A third, and perhaps most probable option is the installation of a caretaker government which has to rule based on emergency spending and taxation laws, until new elections will be called. This is a scenario that has never been tested. A government of this nature could be led by an independent, non-partisan figure to avoid any evident political biases. Whilst this is a short-term solution to keep the lights on in France and might save some economic pain due to less austerity, it is not very likely to lead to any structural improvements to either the public finances or Frances’ structural economic growth potential. Moreover, it would simply kick the can down the road. New elections in the year after would introduce a similar uncertainty as that of the past months. The fact that RN managed to secure the popular vote in July’s election, but didn’t manage to win that many seats, shows that they were very close to winning big.
Turning to the US, the ISM services report yesterday surprised on the softer side to print at 52.1 vs 56 previously. The ‘employment’ and ‘new orders’ sub indices both fell, but remain in expansion territory. ‘Prices paid’ rose from 58.1 to 58.2, which perhaps raises the stakes a little on tomorrow’s non-farm payrolls report for determining the outcome of the December FOMC meeting.

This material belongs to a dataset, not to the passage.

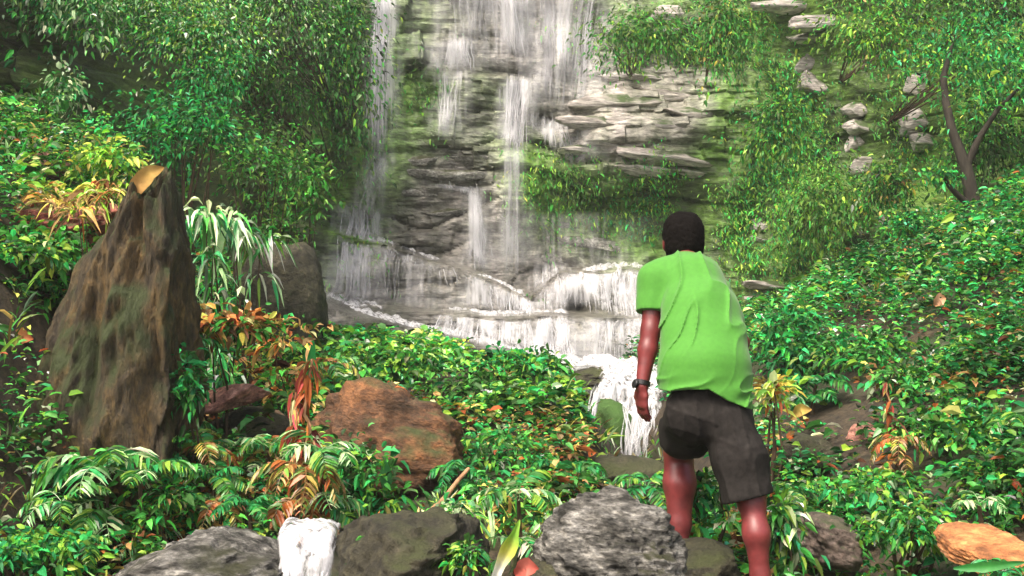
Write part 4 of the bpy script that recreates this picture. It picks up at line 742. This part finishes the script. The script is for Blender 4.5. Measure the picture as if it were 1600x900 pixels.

Speaking of the FOMC, Fed Chair Jerome Powell gave an interview with Andrew Ross Sorkin that yielded little in the way of fresh guidance for the upcoming meeting. When asked about why the Fed was cutting despite stickier inflation and a strong economy, Powell said “we can afford to be more cautious to find the neutral rate”. Mary Daly struck a similar tone on PBS News Hour, saying that there is “no sense of urgency” about cutting rates. A 25bp cut in December is currently 74% priced into the OIS strip. Our Fed watcher Philip Marey, for now, sticks with his view of a 25bp cut.